== DATA SHOWN
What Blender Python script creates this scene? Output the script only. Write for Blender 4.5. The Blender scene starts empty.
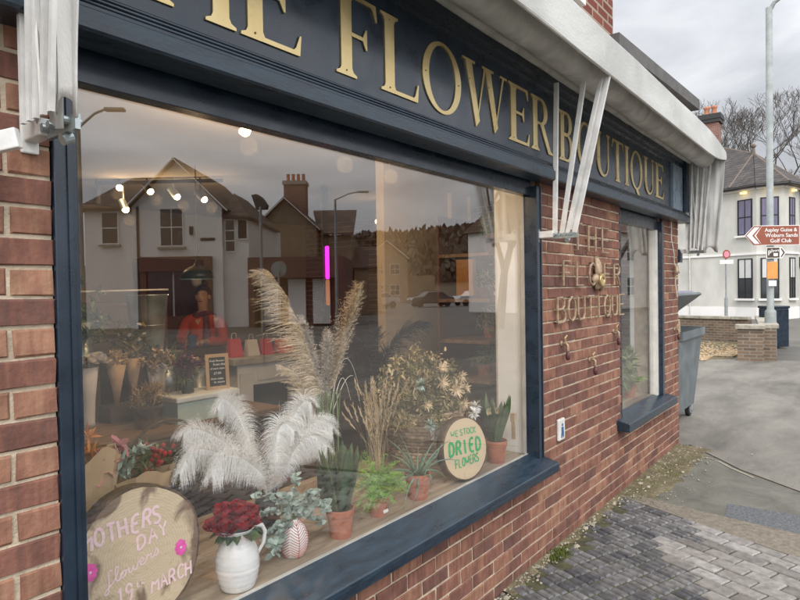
import bpy, math, random
from mathutils import Vector, Matrix, noise
random.seed(11)
S = bpy.context.scene
C = S.collection
# ------------------------------------------------------------------ camera
cam_d = bpy.data.cameras.new('camera'); cam = bpy.data.objects.new('camera', cam_d); C.objects.link(cam)
S.camera = cam
cam_d.sensor_width = 36; cam_d.lens = 36*601/800; cam_d.clip_start = .02; cam_d.clip_end = 2000
yaw, pitch, roll = math.radians(38.1), math.radians(-1.05), math.atan(.016)
FW = Vector((math.cos(yaw)*math.cos(pitch), math.sin(yaw)*math.cos(pitch), math.sin(pitch)))
r0 = Vector((math.sin(yaw), -math.cos(yaw), 0)); u0 = r0.cross(FW)
RT = math.cos(roll)*r0 - math.sin(roll)*u0
UP = math.cos(roll)*u0 + math.sin(roll)*r0
cam.matrix_world = Matrix(((RT.x, UP.x, -FW.x, 0), (RT.y, UP.y, -FW.y, -1.65), (RT.z, UP.z, -FW.z, 1.73), (0, 0, 0, 1)))
# ------------------------------------------------------------------ sky
SUN_EL, SUN_AZ = math.radians(42), math.radians(-140)      # azimuth of the sun measured from +x, counter-clockwise
W = bpy.data.worlds.new('World'); S.world = W; W.use_nodes = True
nt = W.node_tree; nt.nodes.clear()
N = nt.nodes.new; L = nt.links.new
sky = N('ShaderNodeTexSky'); sky.sky_type = 'NISHITA'; sky.sun_disc = False
sky.sun_elevation = SUN_EL; sky.sun_rotation = math.pi/2 - SUN_AZ
sky.dust_density = 4; sky.air_density = 1.2
tc = N('ShaderNodeTexCoord')
sep = N('ShaderNodeSeparateXYZ'); L(tc.outputs['Generated'], sep.inputs[0])
zz = N('ShaderNodeMath'); zz.operation = 'MAXIMUM'; L(sep.outputs['Z'], zz.inputs[0]); zz.inputs[1].default_value = 0
# overcast luminance: grows towards the zenith
ov = N('ShaderNodeMath'); ov.operation = 'MULTIPLY_ADD'; L(zz.outputs[0], ov.inputs[0]); ov.inputs[1].default_value = 1.5; ov.inputs[2].default_value = .95
mp = N('ShaderNodeMapping'); mp.inputs['Scale'].default_value = (1, 1, 3.2); L(tc.outputs['Generated'], mp.inputs['Vector'])
ns = N('ShaderNodeTexNoise'); ns.inputs['Scale'].default_value = 2.6; ns.inputs['Detail'].default_value = 8; ns.inputs['Roughness'].default_value = .52
ns.inputs['Distortion'].default_value = .5
L(mp.outputs[0], ns.inputs['Vector'])
cr = N('ShaderNodeValToRGB'); L(ns.outputs['Fac'], cr.inputs[0])
cr.color_ramp.elements[0].position = .32; cr.color_ramp.elements[0].color = (4.6, 4.8, 5.2, 1)
cr.color_ramp.elements[1].position = .66; cr.color_ramp.elements[1].color = (8.6, 8.8, 9.1, 1)
# the cloud is brighter on the side where the sun stands behind it
dt = N('ShaderNodeVectorMath'); dt.operation = 'DOT_PRODUCT'; L(tc.outputs['Generated'], dt.inputs[0]); dt.inputs[1].default_value = (-.62, -.78, 0)
db = N('ShaderNodeMath'); db.operation = 'MULTIPLY_ADD'; L(dt.outputs['Value'], db.inputs[0]); db.inputs[1].default_value = .72; db.inputs[2].default_value = 1.22
dm = N('ShaderNodeMath'); dm.operation = 'MULTIPLY'; L(db.outputs[0], dm.inputs[0]); L(ov.outputs[0], dm.inputs[1])
vm = N('ShaderNodeVectorMath'); vm.operation = 'SCALE'; L(cr.outputs[0], vm.inputs[0]); L(dm.outputs[0], vm.inputs['Scale'])
mx = N('ShaderNodeMixRGB'); mx.inputs[0].default_value = .93; L(sky.outputs[0], mx.inputs[1]); L(vm.outputs[0], mx.inputs[2])
bg = N('ShaderNodeBackground'); bg.inputs['Strength'].default_value = .1; L(mx.outputs[0], bg.inputs['Color'])
wo = N('ShaderNodeOutputWorld'); L(bg.outputs[0], wo.inputs[0])
# ------------------------------------------------------------------ sun behind cloud
sd = bpy.data.lights.new('sun', 'SUN'); sd.energy = 1.2; sd.angle = math.radians(25); sd.color = (1, .96, .9)
so = bpy.data.objects.new('sun', sd); C.objects.link(so)
sdir = Vector((math.cos(SUN_AZ)*math.cos(SUN_EL), math.sin(SUN_AZ)*math.cos(SUN_EL), math.sin(SUN_EL)))
so.rotation_euler = sdir.to_track_quat('Z', 'Y').to_euler(); so.location = (0, -20, 30)
# ------------------------------------------------------------------ exposure and render
S.view_settings.view_transform = 'Standard'; S.view_settings.look = 'None'
S.view_settings.exposure = 0.22; S.view_settings.gamma = 1; S.view_settings.use_curve_mapping = False
S.render.engine = 'CYCLES'
S.cycles.max_bounces = 9; S.cycles.transparent_max_bounces = 24; S.cycles.glossy_bounces = 5
S.cycles.sample_clamp_indirect = 6

# ================================================================== helpers
class MB:
    def __init__(s, M=None):
        s.v = []; s.f = []; s.r = []; s.m = []; s.cur = .5; s.mi = 0; s.M = M
    def add(s, vs, fs, r=None):
        b = len(s.v)
        if s.M is not None: vs = [s.M @ Vector(p) for p in vs]
        s.v += [tuple(p) for p in vs]
        for f in fs:
            s.f.append(tuple(i+b for i in f)); s.r.append(s.cur if r is None else r); s.m.append(s.mi)
        return s
    def box(s, x0, x1, y0, y1, z0, z1, jit=0, r=None):
        vs = [(x, y, z) for z in (z0, z1) for y in (y0, y1) for x in (x0, x1)]
        if jit: vs = [(a+random.uniform(-jit, jit), b+random.uniform(-jit, jit), c+random.uniform(-jit, jit)) for a, b, c in vs]
        return s.add(vs, [(0, 2, 3, 1), (4, 5, 7, 6), (0, 1, 5, 4), (2, 6, 7, 3), (0, 4, 6, 2), (1, 3, 7, 5)], r)
    def obox(s, p0, p1, w, h, up=(0, 0, 1)):
        """bar of width w and height h from p0 to p1"""
        p0, p1 = Vector(p0), Vector(p1); d = (p1-p0).normalized(); up = Vector(up)
        a = d.cross(up)
        if a.length < 1e-4: a = d.cross(Vector((1, 0, 0)))
        a.normalize(); b = a.cross(d).normalized()
        vs = [p+a*i*w/2+b*j*h/2 for p in (p0, p1) for i, j in ((-1, -1), (1, -1), (1, 1), (-1, 1))]
        return s.add(vs, [(3, 2, 1, 0), (4, 5, 6, 7), (0, 1, 5, 4), (1, 2, 6, 5), (2, 3, 7, 6), (3, 0, 4, 7)])
    def tube(s, pts, rad, n=6, cap=True, r=None):
        pts = [Vector(p) for p in pts]
        if not hasattr(rad, '__len__'): rad = [rad]*len(pts)
        vs = []; ref = Vector((0, 0, 1))
        d0 = (pts[1]-pts[0]).normalized()
        if abs(d0.dot(ref)) > .9: ref = Vector((1, 0, 0))
        a = d0.cross(ref).normalized()
        for i, p in enumerate(pts):
            d = (pts[min(i+1, len(pts)-1)]-pts[max(i-1, 0)])
            if d.length < 1e-9: d = d0
            d.normalize(); a = (a-d*a.dot(d))
            a = a.normalized() if a.length > 1e-6 else d.orthogonal().normalized()
            b = d.cross(a)
            for k in range(n):
                t = 2*math.pi*k/n
                vs.append(p+(a*math.cos(t)+b*math.sin(t))*rad[i])
        fs = [(i*n+k, i*n+(k+1) % n, (i+1)*n+(k+1) % n, (i+1)*n+k) for i in range(len(pts)-1) for k in range(n)]
        if cap: fs += [tuple(range(n-1, -1, -1)), tuple((len(pts)-1)*n+k for k in range(n))]
        return s.add(vs, fs, r)
    def lathe(s, prof, c=(0, 0, 0), n=28, wob=0):
        vs = []
        for (r_, z) in prof:
            for k in range(n):
                t = 2*math.pi*k/n; q = r_*(1+wob*math.sin(3*t+z*9))
                vs.append((c[0]+q*math.cos(t), c[1]+q*math.sin(t), c[2]+z))
        fs = [(i*n+k, i*n+(k+1) % n, (i+1)*n+(k+1) % n, (i+1)*n+k) for i in range(len(prof)-1) for k in range(n)]
        if prof[0][0] > 1e-6: fs.append(tuple(range(n-1, -1, -1)))
        if prof[-1][0] > 1e-6: fs.append(tuple((len(prof)-1)*n+k for k in range(n)))
        return s.add(vs, fs)
    def ball(s, c, rx, ry=None, rz=None, n=10, m=6, jit=0):
        ry = ry or rx; rz = rz or rx; vs = [(c[0], c[1], c[2]-rz)]
        for i in range(1, m):
            t = math.pi*i/m
            for k in range(n):
                p = 2*math.pi*k/n; q = 1+random.uniform(-jit, jit)
                vs.append((c[0]+q*rx*math.sin(t)*math.cos(p), c[1]+q*ry*math.sin(t)*math.sin(p), c[2]-rz*math.cos(t)*q))
        vs.append((c[0], c[1], c[2]+rz)); e = len(vs)-1
        fs = [(0, 1+(k+1) % n, 1+k) for k in range(n)]
        fs += [(1+i*n+k, 1+i*n+(k+1) % n, 1+(i+1)*n+(k+1) % n, 1+(i+1)*n+k) for i in range(m-2) for k in range(n)]
        fs += [(1+(m-2)*n+k, 1+(m-2)*n+(k+1) % n, e) for k in range(n)]
        return s.add(vs, fs)
    def poly(s, pts, r=None):
        return s.add(pts, [tuple(range(len(pts)))], r)
    def prism(s, pts, d):
        """polygon extruded by vector d"""
        d = Vector(d); n = len(pts); a = [Vector(p) for p in pts]; b = [p+d for p in a]
        fs = [tuple(range(n)), tuple(range(2*n-1, n-1, -1))]+[(i, i+n, (i+1) % n+n, (i+1) % n) for i in range(n)]
        return s.add(a+b, fs)
    def ring(s, outer, inner, d, closed=True):
        """flat ring (or open band) between two outlines extruded by d"""
        d = Vector(d); n = len(outer); o = [Vector(p) for p in outer]; i_ = [Vector(p) for p in inner]
        vs = o+i_+[p+d for p in o]+[p+d for p in i_]; fs = []
        for k in range(n if closed else n-1):
            j = (k+1) % n
            fs += [(k, j, n+j, n+k), (2*n+j, 2*n+k, 3*n+k, 3*n+j), (k, 2*n+k, 2*n+j, j), (n+j, 3*n+j, 3*n+k, n+k)]
        if not closed: fs += [(0, n, 3*n, 2*n), (n-1, 3*n-1, 4*n-1, 2*n-1)]
        return s.add(vs, fs)
    def leaf(s, p, d, up, ln, wd, bend=.3, n=4, fold=.0, shape=.5, r=None):
        """tapered blade: starts at p, heads along d, droops by bend"""
        p = Vector(p); d = Vector(d).normalized(); up = Vector(up)
        side = d.cross(up)
        if side.length < 1e-4: side = d.orthogonal()
        side.normalize(); vs = []
        q = p.copy(); dd = d.copy()
        for i in range(n+1):
            t = i/n
            w = wd*(math.sin(math.pi*min(1, (t*(1-shape)+shape*.5)*1.0))**.8 if t < 1 else 0)*(1 if t < .6 else (1-t)/.4)
            nn = side.cross(dd).normalized()
            vs += [q-side*w/2+nn*fold*w, q.copy(), q+side*w/2+nn*fold*w]
            dd = (dd+Vector((0, 0, -bend/n))).normalized(); q = q+dd*ln/n
        fs = []
        for i in range(n):
            a = i*3; fs += [(a, a+1, a+4, a+3), (a+1, a+2, a+5, a+4)]
        return s.add(vs, fs, r)
    def strand(s, pts, w, side=None, r=None):
        """flat ribbon along pts tapering to nothing"""
        pts = [Vector(p) for p in pts]; n = len(pts); vs = []
        d = (pts[-1]-pts[0])
        sd = Vector(side) if side else d.orthogonal()
        sd.normalize()
        for i, p in enumerate(pts):
            q = sd*w*.5*(1-.85*i/(n-1)); vs += [p-q, p+q]
        return s.add(vs, [(2*i, 2*i+1, 2*i+3, 2*i+2) for i in range(n-1)], r)
    def build(s, name, mat, parent=None, smooth=False, bevel=0, sub=0):
        me = bpy.data.meshes.new(name)
        off = Vector((0, 0, 0))
        q = parent
        while q is not None: off += q.location; q = q.parent
        me.from_pydata([(a-off.x, b-off.y, c-off.z) for a, b, c in s.v], [], s.f)
        mats = mat if isinstance(mat, (list, tuple)) else [mat]
        for m in mats: me.materials.append(m)
        me.polygons.foreach_set('material_index', s.m)
        at = me.attributes.new('rnd', 'FLOAT', 'FACE'); at.data.foreach_set('value', s.r)
        if smooth: me.polygons.foreach_set('use_smooth', [True]*len(s.f))
        me.update()
        o = bpy.data.objects.new(name, me); C.objects.link(o)
        if parent is not None: o.parent = parent
        if bevel:
            b = o.modifiers.new('bevel', 'BEVEL'); b.width = bevel; b.segments = 2; b.limit_method = 'ANGLE'; b.angle_limit = .7
        if sub:
            b = o.modifiers.new('sub', 'SUBSURF'); b.levels = sub; b.render_levels = sub
        if smooth and bevel:
            try: me.set_sharp_from_angle(angle=math.radians(40))
            except Exception: pass
        return o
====
**GOAL**
Check every line for "scene" and show the ones that have it.

**CORRECT RESULT**
What Blender Python script creates this scene? Output the script only. Write for Blender 4.5. The Blender scene starts empty.
S = bpy.context.scene